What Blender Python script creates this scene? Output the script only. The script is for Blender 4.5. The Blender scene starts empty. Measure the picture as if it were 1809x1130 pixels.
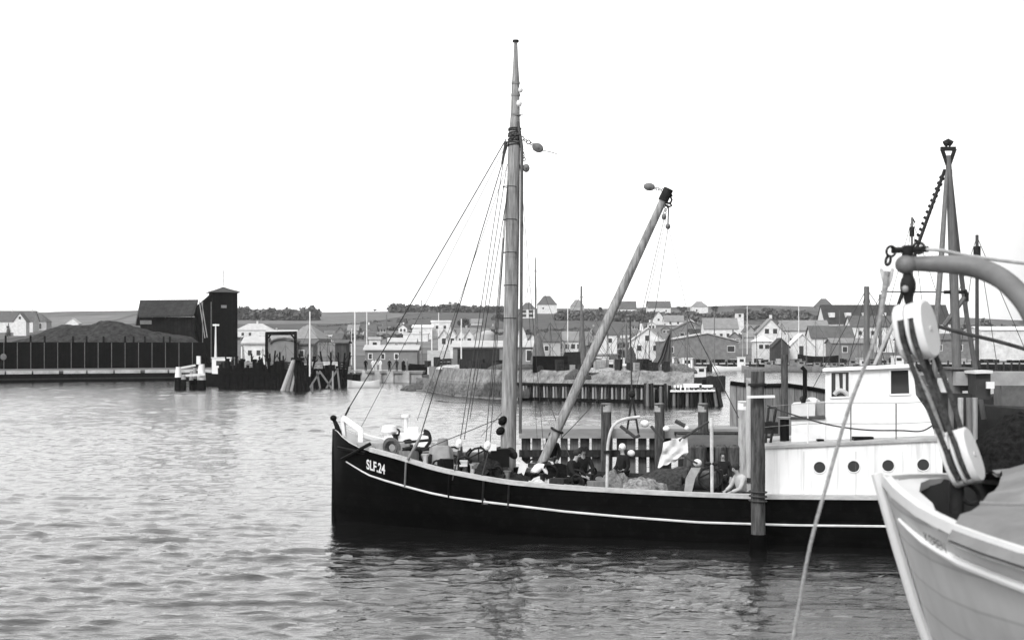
import bpy, bmesh, math, random
from mathutils import Vector, Matrix, noise
R = math.radians
V = Vector
random.seed(7)
S = bpy.context.scene
COL = S.collection

# ------------------------------------------------------------------ camera, world, sun, exposure
F = 2512.0; CX = 904.5; HOR = 615.0; CH = 5.0      # focal length in photo pixels, horizon row, eye height (m)
cam = bpy.data.cameras.new('camera'); camo = bpy.data.objects.new('camera', cam); COL.objects.link(camo)
camo.location = (0, 0, CH); camo.rotation_euler = (R(90), 0, 0)
cam.lens = 36.0 * F / 1809; cam.sensor_width = 36.0; cam.shift_y = (HOR - 565) / 1809
cam.clip_start = 0.1; cam.clip_end = 9000
cam.dof.use_dof = True; cam.dof.focus_distance = 42.0; cam.dof.aperture_fstop = 6.0
S.camera = camo
SUN_EL, SUN_AZ = 42.0, 205.0       # azimuth from +Y clockwise (behind the camera, a little to the left)
W = bpy.data.worlds.new('World'); S.world = W; W.use_nodes = True
nt = W.node_tree; nt.nodes.clear()
sky = nt.nodes.new('ShaderNodeTexSky'); sky.sky_type = 'NISHITA'; sky.sun_disc = False
sky.sun_elevation = R(SUN_EL); sky.sun_rotation = R(SUN_AZ); sky.dust_density = 6.0; sky.air_density = 1.0
bw = nt.nodes.new('ShaderNodeRGBToBW'); nt.links.new(sky.outputs[0], bw.inputs[0])
tc = nt.nodes.new('ShaderNodeTexCoord')
cn = nt.nodes.new('ShaderNodeTexNoise'); cn.inputs['Scale'].default_value = 1.6; cn.inputs['Detail'].default_value = 6
mp = nt.nodes.new('ShaderNodeMapping'); mp.inputs['Scale'].default_value = (1, 1, 3)
nt.links.new(tc.outputs['Generated'], mp.inputs[0]); nt.links.new(mp.outputs[0], cn.inputs['Vector'])
cr = nt.nodes.new('ShaderNodeMapRange'); cr.inputs[1].default_value = .3; cr.inputs[2].default_value = .7
cr.inputs[3].default_value = 11.5; cr.inputs[4].default_value = 14.0
nt.links.new(cn.outputs[0], cr.inputs[0])
sxw = nt.nodes.new('ShaderNodeSeparateXYZ'); nt.links.new(tc.outputs['Generated'], sxw.inputs[0])       # a darker bank of cloud to the right
dk = nt.nodes.new('ShaderNodeMapRange'); dk.interpolation_type = 'SMOOTHSTEP'; dk.inputs[1].default_value = .24; dk.inputs[2].default_value = .42; dk.inputs[3].default_value = 1.; dk.inputs[4].default_value = .3
nt.links.new(sxw.outputs[0], dk.inputs[0]); mu = nt.nodes.new('ShaderNodeMath'); mu.operation = 'MULTIPLY'
mx = nt.nodes.new('ShaderNodeMix'); mx.data_type = 'FLOAT'; mx.inputs[0].default_value = .72      # overcast: cloud over the clear sky
nt.links.new(bw.outputs[0], mx.inputs[2]); nt.links.new(cr.outputs[0], mx.inputs[3])
bg = nt.nodes.new('ShaderNodeBackground'); bg.inputs[1].default_value = 0.13
nt.links.new(mx.outputs[0], mu.inputs[0]); nt.links.new(dk.outputs[0], mu.inputs[1]); nt.links.new(mu.outputs[0], bg.inputs[0])
wo = nt.nodes.new('ShaderNodeOutputWorld'); nt.links.new(bg.outputs[0], wo.inputs[0])
sl = bpy.data.lights.new('sun', 'SUN'); sl.energy = 1.5; sl.angle = R(14); sl.color = (1, 1, 1)
so = bpy.data.objects.new('sun', sl); COL.objects.link(so)
d = V((math.sin(R(SUN_AZ)) * math.cos(R(SUN_EL)), math.cos(R(SUN_AZ)) * math.cos(R(SUN_EL)), math.sin(R(SUN_EL))))
so.rotation_euler = d.to_track_quat('Z', 'Y').to_euler()
S.view_settings.view_transform = 'Standard'; S.view_settings.look = 'None'
S.view_settings.exposure = 0.35; S.view_settings.gamma = 1.0
S.cycles.max_bounces = 5; S.cycles.diffuse_bounces = 2; S.cycles.glossy_bounces = 3
S.cycles.use_denoising = True

# ------------------------------------------------------------------ helpers
def P(px, py, Y): return V(((px - CX) / F * Y, Y, CH - (py - HOR) / F * Y))
def WX(px, Y): return (px - CX) / F * Y
def WZ(py, Y): return CH - (py - HOR) / F * Y
def tab(t, x):
    if x <= t[0][0]: return t[0][1]
    for (a, b), (c, e) in zip(t, t[1:]):
        if x <= c: return b + (e - b) * (x - a) / (c - a)
    return t[-1][1]
def stab(t, x):                      # smooth (Catmull-Rom like) table
    h = .02 * (t[-1][0] - t[0][0])
    return (tab(t, x - h) + 2 * tab(t, x) + tab(t, x + h)) / 4

_m = {}
def M(v, rough=.8, var=.3, sc=2., st=(1, 1, 1), bump=.2, metal=0., plank=None, streak=0., spec=.3, lichen=0.):
    key = (v, rough, var, sc, st, bump, metal, plank, streak, spec, lichen)
    if key in _m: return _m[key]
    m = bpy.data.materials.new('mat_%d' % len(_m)); m.use_nodes = True; n = m.node_tree.nodes; L = m.node_tree.links
    b = n['Principled BSDF']; b.inputs['Roughness'].default_value = rough; b.inputs['Metallic'].default_value = metal
    b.inputs['Specular IOR Level'].default_value = spec
    t = n.new('ShaderNodeTexCoord'); mpn = n.new('ShaderNodeMapping'); mpn.inputs['Scale'].default_value = [sc * q for q in st]
    L.new(t.outputs['Object'], mpn.inputs[0])
    nz = n.new('ShaderNodeTexNoise'); nz.inputs['Scale'].default_value = 1; nz.inputs['Detail'].default_value = 8; nz.inputs['Roughness'].default_value = .65
    L.new(mpn.outputs[0], nz.inputs['Vector'])
    mr = n.new('ShaderNodeMapRange'); mr.inputs[1].default_value = .3; mr.inputs[2].default_value = .7
    mr.inputs[3].default_value = v * (1 - var); mr.inputs[4].default_value = v * (1 + var)
    L.new(nz.outputs[0], mr.inputs[0]); out = mr.outputs[0]
    def mathn(op, a, bb):
        q = n.new('ShaderNodeMath'); q.operation = op
        for i, s in enumerate((a, bb)):
            if s is None: continue
            if isinstance(s, (int, float)): q.inputs[i].default_value = s
            else: L.new(s, q.inputs[i])
        return q.outputs[0]
    hgt = nz.outputs[0]
    if plank:                         # (axis, width): seams and a tone of its own for each board
        sx = n.new('ShaderNodeSeparateXYZ'); L.new(t.outputs['Object'], sx.inputs[0])
        q = mathn('DIVIDE', sx.outputs[plank[0]], plank[1]); fr = mathn('FRACT', q, None); fl = mathn('FLOOR', q, None)
        wn = n.new('ShaderNodeTexWhiteNoise'); wn.noise_dimensions = '1D'; L.new(fl, wn.inputs['W'])
        tv_ = plank[2] if len(plank) > 2 else .45; tone = mathn('ADD', mathn('MULTIPLY', wn.outputs[0], tv_), 1 - tv_ / 2)
        seam = mathn('GREATER_THAN', fr, .09); sk_ = .2 if len(plank) > 2 else .65; seam2 = mathn('ADD', mathn('MULTIPLY', seam, sk_), 1 - sk_)
        out = mathn('MULTIPLY', mathn('MULTIPLY', out, tone), seam2)
        hgt = mathn('ADD', mathn('MULTIPLY', nz.outputs[0], .3), seam)
    if streak:                        # rust and dirt running down
        mp2 = n.new('ShaderNodeMapping'); mp2.inputs['Scale'].default_value = (7, 7, .45); L.new(t.outputs['Object'], mp2.inputs[0])
        n2 = n.new('ShaderNodeTexNoise'); n2.inputs['Scale'].default_value = 1; n2.inputs['Detail'].default_value = 5; L.new(mp2.outputs[0], n2.inputs['Vector'])
        r2 = n.new('ShaderNodeMapRange'); r2.inputs[1].default_value = .5; r2.inputs[2].default_value = .72
        r2.inputs[3].default_value = 1; r2.inputs[4].default_value = 1 - streak; L.new(n2.outputs[0], r2.inputs[0])
        out = mathn('MULTIPLY', out, r2.outputs[0])
    if lichen:
        n3 = n.new('ShaderNodeTexNoise'); n3.inputs['Scale'].default_value = 5; n3.inputs['Detail'].default_value = 6; L.new(t.outputs['Object'], n3.inputs['Vector'])
        g = mathn('GREATER_THAN', n3.outputs[0], .58); out = mathn('ADD', out, mathn('MULTIPLY', g, lichen))
    L.new(out, b.inputs['Base Color'])
    if bump:
        bp = n.new('ShaderNodeBump'); bp.inputs['Strength'].default_value = bump; bp.inputs['Distance'].default_value = .05
        L.new(hgt, bp.inputs['Height']); L.new(bp.outputs[0], b.inputs['Normal'])
    _m[key] = m
    return m

ORG = {}
class MB:
    def __init__(s): s.v = []; s.f = []
    def add(s, vs, fs):
        k = len(s.v); s.v += [V(p) for p in vs]; s.f += [tuple(i + k for i in f) for f in fs]; return s
    def box(s, c, d, rz=0., M4=None):
        x, y, z = [q / 2 for q in d]
        vs = [V((a, b, e)) for e in (-z, z) for a, b in ((-x, -y), (x, -y), (x, y), (-x, y))]
        m = Matrix.Translation(c) @ (M4 if M4 else Matrix.Rotation(rz, 4, 'Z'))
        return s.add([m @ p for p in vs], [(3, 2, 1, 0), (4, 5, 6, 7), (0, 1, 5, 4), (1, 2, 6, 5), (2, 3, 7, 6), (3, 0, 4, 7)])
    def bar(s, a, b, w, h=None):         # square bar between two points
        a, b = V(a), V(b); h = h or w; dr = (b - a); q = dr.to_track_quat('Z', 'Y').to_matrix().to_4x4()
        return s.box((a + b) / 2, (w, h, dr.length), M4=q)
    def tube(s, pts, r, n=8, cap=True):
        pts = [V(p) for p in pts]; k = len(pts)
        rs = list(r) if isinstance(r, (list, tuple)) else [r] * k
        vs = []; fs = []; up = None
        for i, p in enumerate(pts):
            t = (pts[min(i + 1, k - 1)] - pts[max(i - 1, 0)]).normalized()
            if up is None: up = t.orthogonal().normalized()
            up = (up - t * up.dot(t))
            up = up.normalized() if up.length > 1e-5 else t.orthogonal().normalized()
            sd = t.cross(up)
            for j in range(n):
                a = 2 * math.pi * j / n; vs.append(p + (up * math.cos(a) + sd * math.sin(a)) * rs[i])
        for i in range(k - 1):
            for j in range(n):
                fs.append((i * n + j, i * n + (j + 1) % n, (i + 1) * n + (j + 1) % n, (i + 1) * n + j))
        if cap: fs.append(tuple(range(n - 1, -1, -1))); fs.append(tuple((k - 1) * n + j for j in range(n)))
        return s.add(vs, fs)
    def ball(s, c, r, n=10, m=7, M4=None):
        rr = r if isinstance(r, (list, tuple, Vector)) else (r, r, r); vs = []; fs = []; c = V(c)
        for i in range(m + 1):
            th = math.pi * i / m
            for j in range(n):
                a = 2 * math.pi * j / n; p = V((rr[0] * math.sin(th) * math.cos(a), rr[1] * math.sin(th) * math.sin(a), rr[2] * math.cos(th)))
                vs.append(c + ((M4 @ p) if M4 else p))
        for i in range(m):
            for j in range(n): fs.append((i * n + j, (i + 1) * n + j, (i + 1) * n + (j + 1) % n, i * n + (j + 1) % n))
        return s.add(vs, fs)
    def grid(s, rows, flip=False):       # rows of equal numbers of points
        n = len(rows[0]); vs = [p for r in rows for p in r]
        fs = [(i * n + j, i * n + j + 1, (i + 1) * n + j + 1, (i + 1) * n + j) for i in range(len(rows) - 1) for j in range(n - 1)]
        if flip: fs = [f[::-1] for f in fs]
        return s.add(vs, fs)
    def slab(s, poly, th):               # polygon (list of points, any plane) thickened by vector th
        n = len(poly); th = V(th); a = [V(p) for p in poly]; b = [p + th for p in a]
        return s.add(a + b, [tuple(range(n - 1, -1, -1)), tuple(range(n, 2 * n))] + [(i, (i + 1) % n, n + (i + 1) % n, n + i) for i in range(n)])
    def ring(s, c, r, rt, nrm=(0, 1, 0), n=16, k=6, sq=1.):
        nrm = V(nrm).normalized(); u = nrm.orthogonal().normalized(); w = nrm.cross(u); c = V(c)
        pts = [c + (u * math.cos(2 * math.pi * i / n) + w * sq * math.sin(2 * math.pi * i / n)) * r for i in range(n)]
        vs = []; fs = []
        for i, p in enumerate(pts):
            o = (p - c).normalized()
            for j in range(k):
                a = 2 * math.pi * j / k; vs.append(p + (o * math.cos(a) + nrm * math.sin(a)) * rt)
        for i in range(n):
            for j in range(k): fs.append((i * k + j, i * k + (j + 1) % k, ((i + 1) % n) * k + (j + 1) % k, ((i + 1) % n) * k + j))
        return s.add(vs, fs)
    def build(s, name, m, parent=None, smooth=False, **kw):
        me = bpy.data.meshes.new(name); o0 = ORG.get(parent.name, V((0, 0, 0))) if parent else V((0, 0, 0))
        me.from_pydata([p - o0 for p in s.v], [], s.f); me.validate()
        bm = bmesh.new(); bm.from_mesh(me); bmesh.ops.recalc_face_normals(bm, faces=bm.faces); bm.to_mesh(me); bm.free()
        me.materials.append(m)
        if smooth:
            me.polygons.foreach_set('use_smooth', [True] * len(me.polygons))
            try: me.set_sharp_from_angle(angle=R(40))
            except Exception: pass
        o = bpy.data.objects.new(name, me); COL.objects.link(o)
        if parent: o.parent = parent; ORG[o.name] = o0
        for k, v in kw.items(): o[k] = v
        return o
    def mono(s, name, m, label, cat, group=None, smooth=False):   # a thing that is one mesh
        o = s.build(name, m, None, smooth); return tag(o, label, cat, group)
def tag(o, label, cat, group=None, kind=None):
    o['label'] = label; o['category'] = cat
    if group: o['group'] = group
    if kind: o['kind'] = kind
    return o
def thing(name, label, cat, loc=(0, 0, 0), rz=0., group=None, local=False):
    o = bpy.data.objects.new(name, None); COL.objects.link(o); o.location = loc; o.rotation_euler = (0, 0, rz)
    o.empty_display_size = .2
    ORG[o.name] = V((0, 0, 0)) if local else V(loc)
    return tag(o, label, cat, group)
def copy_tree(o, parent=None):
    c = o.copy(); COL.objects.link(c)
    if parent: c.parent = parent
    for ch in list(o.children): copy_tree(ch, c)
    return c
def place(o, loc, rz=0., sc=1., label=None):
    c = copy_tree(o); c.location = loc; c.rotation_euler = (0, 0, rz); c.scale = (sc, sc, sc) if not isinstance(sc, tuple) else sc
    if label: c['label'] = label
    return c
def line(a, b, sag=0., n=8):
    a, b = V(a), V(b)
    return [a.lerp(b, i / n) - V((0, 0, sag * 4 * (i / n) * (1 - i / n))) for i in range(n + 1)]
def crv(pts, n=6):                    # smooth curve through points
    pts = [V(p) for p in pts]; out = []
    for i in range(len(pts) - 1):
        p0, p1, p2, p3 = pts[max(i - 1, 0)], pts[i], pts[i + 1], pts[min(i + 2, len(pts) - 1)]
        for j in range(n):
            t = j / n; out.append(.5 * ((2 * p1) + (p2 - p0) * t + (2 * p0 - 5 * p1 + 4 * p2 - p3) * t * t + (3 * p1 - p0 - 3 * p2 + p3) * t ** 3))
    return out + [pts[-1]]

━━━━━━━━

Up to and including the line with "COL = S.collection", copy the data above from its first line. Skip pictures.

What Blender Python script creates this scene? Output the script only. The script is for Blender 4.5. The Blender scene starts empty. Measure the picture as if it were 1809x1130 pixels.
import bpy, bmesh, math, random
from mathutils import Vector, Matrix, noise
R = math.radians
V = Vector
random.seed(7)
S = bpy.context.scene
COL = S.collection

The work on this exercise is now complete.